Q2: Can a bushing qualified by static calculation be used without shake-table testing?
Yes. IEC 61463 accepts all three qualification methods equally. However, for bushings with unusual geometries (very tall or asymmetric), novel materials, or for installation in very high seismicity zones (ZPA > 0.4 g), shake-table testing is recommended to validate the analytical results. Many utilities and project specifications require physical testing for the first production unit of a new bushing design, regardless of the analytical qualification method used.
Q3: How does the standard address the effect of in-service ageing on seismic performance?
The standard requires that seismic qualification be performed on a new bushing. However, it notes that ageing mechanisms (thermal cycling, UV degradation of composite housings, gasket embrittlement) can reduce mechanical strength over time.

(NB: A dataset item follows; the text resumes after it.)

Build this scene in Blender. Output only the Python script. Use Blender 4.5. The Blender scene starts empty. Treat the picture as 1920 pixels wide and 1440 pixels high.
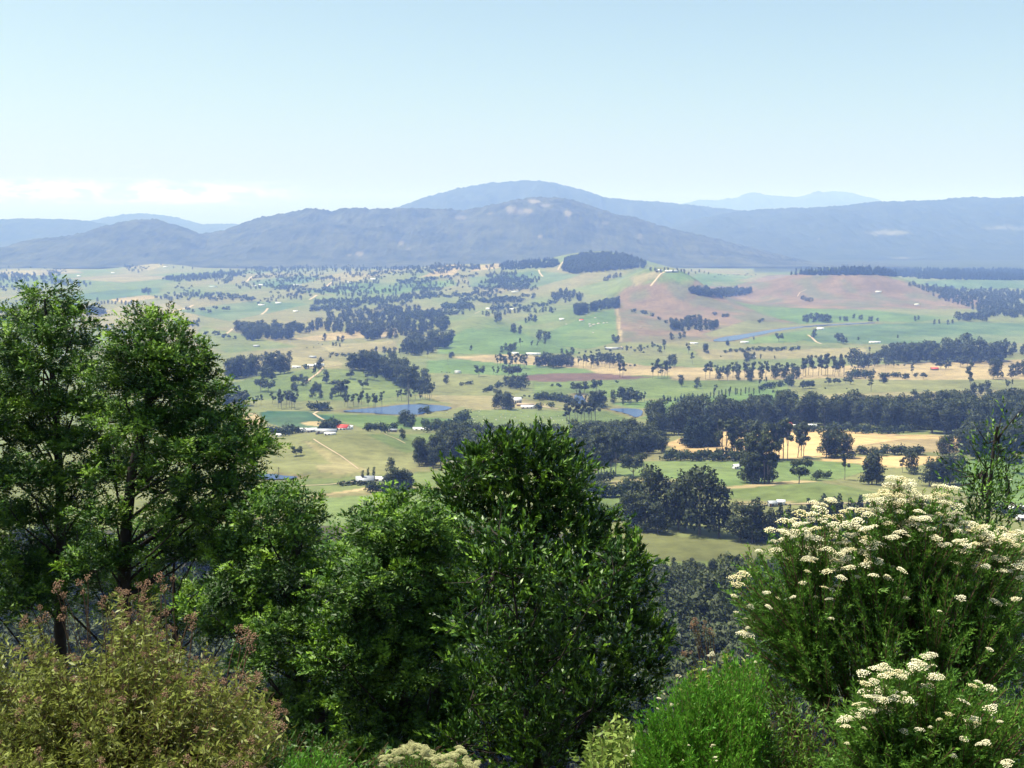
import bpy, math, random
import numpy as np
from mathutils import Vector, Matrix

random.seed(7)
rng = np.random.default_rng(11)
C = bpy.context.scene.collection
SC = bpy.context.scene

# ------------------------------------------------------------------ camera, sky, sun, exposure
PW, PH, FPX = 1920.0, 1440.0, 2059.0
PITCH = math.atan(290 / FPX)                       # horizon lies 290 photo pixels above the middle
cam = bpy.data.cameras.new('camera')
cam.sensor_fit = 'HORIZONTAL'
cam.sensor_width = 36.0
cam.lens = 36.0 * FPX / PW
cam.clip_start = 0.1
cam.clip_end = 200000
camo = bpy.data.objects.new('camera', cam)
C.objects.link(camo)
camo.location = (0, 0, 0)
camo.rotation_euler = (math.pi / 2 - PITCH, 0, 0)
SC.camera = camo

SUN_EL, SUN_AZ = math.radians(67), math.radians(-80)   # azimuth from +Y (view direction) towards +X
SUN_DIR = Vector((math.sin(SUN_AZ) * math.cos(SUN_EL), math.cos(SUN_AZ) * math.cos(SUN_EL), math.sin(SUN_EL)))
sun = bpy.data.lights.new('sun', 'SUN')
sun.energy = 4.9
sun.angle = math.radians(0.53)
sun.color = (1.0, 0.96, 0.89)
suno = bpy.data.objects.new('sun', sun)
C.objects.link(suno)
suno.rotation_euler = SUN_DIR.to_track_quat('Z', 'Y').to_euler()
suno.location = (0, 0, 50)

world = bpy.data.worlds.new('World')
SC.world = world
world.use_nodes = True
wn, wl = world.node_tree.nodes, world.node_tree.links
wn.clear()
w_out = wn.new('ShaderNodeOutputWorld')
w_bg = wn.new('ShaderNodeBackground')
w_sky = wn.new('ShaderNodeTexSky')
w_sky.sky_type = 'NISHITA'
w_sky.sun_disc = False
w_sky.sun_elevation = SUN_EL
w_sky.sun_rotation = SUN_AZ % (2 * math.pi)
w_sky.altitude = 300
w_sky.air_density = 1.0
w_sky.dust_density = 3.0
w_sky.ozone_density = 0.7
w_bg.inputs['Strength'].default_value = 0.1
# low cumulus bank near the horizon, on the left: white noise puffs over the sky colour
w_tc = wn.new('ShaderNodeTexCoord')
w_sep = wn.new('ShaderNodeSeparateXYZ')
wl.new(w_tc.outputs['Generated'], w_sep.inputs[0])
def wmath(op, a, b=None, c=None, clamp=False):
    n = wn.new('ShaderNodeMath')
    n.operation = op
    n.use_clamp = clamp
    for i, v in enumerate((a, b, c)):
        if v is None:
            continue
        if isinstance(v, (int, float)):
            n.inputs[i].default_value = v
        else:
            wl.new(v, n.inputs[i])
    return n.outputs[0]
w_map = wn.new('ShaderNodeMapping')
w_map.inputs['Scale'].default_value = (1.0, 1.0, 3.2)
wl.new(w_tc.outputs['Generated'], w_map.inputs[0])
w_noi = wn.new('ShaderNodeTexNoise')
w_noi.inputs['Scale'].default_value = 30.0
w_noi.inputs['Detail'].default_value = 7.0
w_noi.inputs['Roughness'].default_value = 0.62
wl.new(w_map.outputs[0], w_noi.inputs[0])
az = wmath('ARCTAN2', w_sep.outputs[0], w_sep.outputs[1])
w_az = wmath('MULTIPLY_ADD', az, -9.0, -1.6, True)         # only left of about -14 degrees
el = w_sep.outputs[2]
w_lo = wmath('MULTIPLY_ADD', el, 110.0, -2.2, True)
w_hi = wmath('MULTIPLY_ADD', el, -80.0, 3.5, True)
w_m = wmath('MULTIPLY', wmath('MULTIPLY', w_lo, w_hi), w_az)
w_c = wmath('MULTIPLY', wmath('MULTIPLY_ADD', w_noi.outputs['Fac'], 5.0, -2.15, True), w_m)
w_c = wmath('MULTIPLY', w_c, 0.9)
w_mix = wn.new('ShaderNodeMix')
w_mix.data_type = 'RGBA'
wl.new(w_c, w_mix.inputs[0])
wl.new(w_sky.outputs[0], w_mix.inputs[6])
w_mix.inputs[7].default_value = (11.0, 10.8, 10.2, 1)
w_tint = wn.new('ShaderNodeMix'); w_tint.data_type = 'RGBA'; w_tint.blend_type = 'MULTIPLY'
w_tint.inputs[0].default_value = 1.0
wl.new(w_mix.outputs[2], w_tint.inputs[6])
w_tint.inputs[7].default_value = (1.05, 1.10, 0.96, 1)      # the pale cyan cast of this summer sky
wl.new(w_tint.outputs[2], w_bg.inputs['Color'])
wl.new(w_bg.outputs[0], w_out.inputs['Surface'])

SC.view_settings.view_transform = 'Standard'
SC.view_settings.look = 'None'
SC.view_settings.gamma = 1.0
SC.view_settings.use_curve_mapping = False
SC.view_settings.exposure = 0.78
SC.render.engine = 'CYCLES'
SC.cycles.use_denoising = True
SC.cycles.max_bounces = 6
SC.cycles.diffuse_bounces = 1
SC.cycles.glossy_bounces = 2
SC.cycles.transmission_bounces = 3
SC.cycles.volume_bounces = 1
SC.cycles.sample_clamp_indirect = 6.0

# ------------------------------------------------------------------ small helpers
def tag(o, label=None, cat=None, group=None, kind=None):
    if label: o['label'] = label
    if cat: o['category'] = cat
    if group: o['group'] = group
    if kind: o['kind'] = kind
    return o

def empty(name, loc, label, cat, group=None):
    o = bpy.data.objects.new(name, None)
    C.objects.link(o)
    o.empty_display_size = 0.5
    o.location = loc
    return tag(o, label, cat, group)

def link(name, me, parent=None):
    o = bpy.data.objects.new(name, me)
    C.objects.link(o)
    if parent is not None:
        o.parent = parent
    return o

class MB:
    """collects vertices and faces; mesh() turns them into one mesh"""
    def __init__(self):
        self.v, self.q, self.t, self.c, self.n = [], [], [], [], 0
        self.nv, self.soft = [], False
    def add(self, v, quads=None, tris=None, tint=0.5, nv=None):
        v = np.asarray(v, float).reshape(-1, 3)
        self.nv.append(np.zeros_like(v) if nv is None else nv)
        self.soft |= nv is not None
        if quads is not None and len(quads): self.q.append(np.asarray(quads, int) + self.n)
        if tris is not None and len(tris): self.t.append(np.asarray(tris, int) + self.n)
        self.v.append(v)
        self.c.append(np.broadcast_to(np.asarray(tint, float), (len(v),)))
        self.n += len(v)
    def mesh(self, name, mat, smooth=False, origin=(0, 0, 0)):
        me = bpy.data.meshes.new(name)
        v = np.concatenate(self.v) - np.asarray(origin, float)
        q = np.concatenate(self.q) if self.q else np.zeros((0, 4), int)
        t = np.concatenate(self.t) if self.t else np.zeros((0, 3), int)
        nl = len(q) * 4 + len(t) * 3
        me.vertices.add(len(v)); me.loops.add(nl); me.polygons.add(len(q) + len(t))
        me.vertices.foreach_set('co', v.astype(np.float32).ravel())
        me.loops.foreach_set('vertex_index', np.concatenate([q.ravel(), t.ravel()]).astype(np.int32))
        ls = np.concatenate([np.arange(len(q)) * 4, len(q) * 4 + np.arange(len(t)) * 3]).astype(np.int32)
        me.polygons.foreach_set('loop_start', ls)
        if smooth:
            me.polygons.foreach_set('use_smooth', np.ones(len(q) + len(t), bool))
        a = me.attributes.new('tint', 'FLOAT', 'POINT')
        a.data.foreach_set('value', np.concatenate(self.c).astype(np.float32))
        me.materials.append(mat)
        me.update(calc_edges=True)
        if self.soft:          # leaves shade with the bough they sit on
            me.polygons.foreach_set('use_smooth', np.ones(len(q) + len(t), bool))
            me.normals_split_custom_set_from_vertices(np.concatenate(self.nv).astype(np.float32))
        return me
    def build(self, name, mat, parent=None, smooth=False, origin=(0, 0, 0)):
        return link(name, self.mesh(name, mat, smooth, origin), parent)

def nrm(a):
    return a / np.maximum(np.linalg.norm(a, axis=-1, keepdims=True), 1e-9)

def tube(mb, pts, radii, sides=6, tint=0.5):
    pts = np.asarray(pts, float); k = len(pts)
    radii = np.broadcast_to(np.asarray(radii, float), (k,))
    d = nrm(np.gradient(pts, axis=0))
    ref = np.array([0.31, 0.87, 0.39])
    u = nrm(np.cross(d, ref)); w = np.cross(d, u)
    a = np.arange(sides) * 2 * math.pi / sides
    v = pts[:, None] + radii[:, None, None] * (np.cos(a)[None, :, None] * u[:, None] + np.sin(a)[None, :, None] * w[:, None])
    i = np.arange(k - 1)[:, None] * sides; j = np.arange(sides)[None]
    jn = (j + 1) % sides
    q = np.stack([i + j, i + jn, i + sides + jn, i + sides + j], -1).reshape(-1, 4)
    mb.add(v.reshape(-1, 3), q, tint=tint)

def box(mb, x0, x1, y0, y1, z0, z1, tint=0.5):
    v = [(x, y, z) for z in (z0, z1) for y in (y0, y1) for x in (x0, x1)]
    mb.add(v, [(0, 2, 3, 1), (4, 5, 7, 6), (0, 1, 5, 4), (2, 6, 7, 3), (1, 3, 7, 5), (0, 4, 6, 2)], tint=tint)

def toward(S, D, N, soft):
    """turn each leaf so that its face looks the way the bough faces; shading normal between the two"""
    f = np.cross(S, D)
    sg = np.where((f * N).sum(-1, keepdims=True) < 0, -1.0, 1.0)
    return S * sg, nrm(nrm(N) * soft + nrm(f) * sg * (1 - soft))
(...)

For aged bushings, a reduced seismic capacity should be assumed — typically 70–80 % of the as-new qualified level. Periodic inspection and condition assessment are recommended for bushings installed in high-seismicity zones.
Q4: What maintenance and inspection practices support continued seismic qualification?
Regular inspection should include visual examination for porcelain cracks or composite housing erosion, gasket condition assessment, and natural frequency measurement (a frequency shift greater than 10 % from the baseline indicates structural degradation). For oil-filled bushings, oil leakage around the base flange is a common sign of seal degradation that compromises seismic performance. The standard recommends re-qualification after any major maintenance that involves removing or replacing the bushing, or when the supporting structure is modified.